La vie était devenue intenable pour Marie-Joseph, sous l’influence nocive de cette mère, et il avait confié à certains son intention de quitter le pays « car sa mère pourrait bien lui faire un mauvais coup » alors qu’il venait de rentrer depuis quelques mois de sa période d’exercice militaire. Il était alors affecté au 13ème bataillon du génie stationné à Grenoble en juin 1877.
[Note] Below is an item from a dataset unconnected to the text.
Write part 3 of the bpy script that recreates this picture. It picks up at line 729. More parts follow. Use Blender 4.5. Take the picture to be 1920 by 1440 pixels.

C’est dans cette ambiance délétère que le 28 janvier 1878, la gendarmerie apprend que Joseph Jean CHASSAGNETTE a disparu depuis plusieurs jours. Les hommes de la maréchaussée se rendent au village de Cluzel et interrogent Marie-Joseph, qui ne donne aucune indication précise sur cette disparition. La mère, elle, était partie depuis le matin, soi-disant à la recherche de son fils disparu.

Mais le soir même, Marie-Joseph se présente à la caserne et déclare que le 18 janvier, vers les quatre heures et demie du soir, alors qu’il travaillait avec son frère dans un pré dit des Trémouilles, celui-ci avait frappé sa mère, occupée à garder des moutons, puis l’avait lui-même attaqué et pris au cou. Pour se défendre, il avait fait usage d’un pistolet. Le coup de feu avait atteint son frère dans la bouche et ce dernier était tombé inanimé. Il exprima de vifs regrets du crime qu’il avait commis, mais il ajouta que c’était sa mère qui l’y avait poussé. Sa mère et un sieur VACQUANT, proche parent, l’avaient ensuite aidé à enterrer le cadavre, dans le champ des Trémouilles.

extrait du « Rappel » – 31 janvier 1878 – page 4 – Retronews

La veuve CHASSAGNETTE, interpelée à son tour, fit un récit différent de celui de son fils. Les faits se seraient déroulés à midi et non à 16h30. Marie-Joseph aurait été frappé avec une pelle et non renversé par son frère, et le coup de pistolet serait parti involontairement.

Plusieurs témoins vont mettre à mal ces affirmations. La veuve CHASSAGNETTE ne gardait semble-t-il pas son troupeau de moutons le 18 janvier, elle l’avait confié à sa fille, Marie. Ce jour-là, plusieurs personnes avaient vu les deux frères travaillant tranquillement. Marie-Joseph faisait alors creuser à son frère, le fossé dans lequel, ironie du sort, il allait être enseveli quelques heures plus tard. Un autre témoin, la fille SALPAINTE, qui gardait ses moutons dans un champ voisin, déclare qu’entre 16 heures et 17 heures, elle a entendu la veuve CHASSAGNETTE, qui criait, dans la direction du pré des Trémouilles : « Tue-le donc, on n’en parlera plus ».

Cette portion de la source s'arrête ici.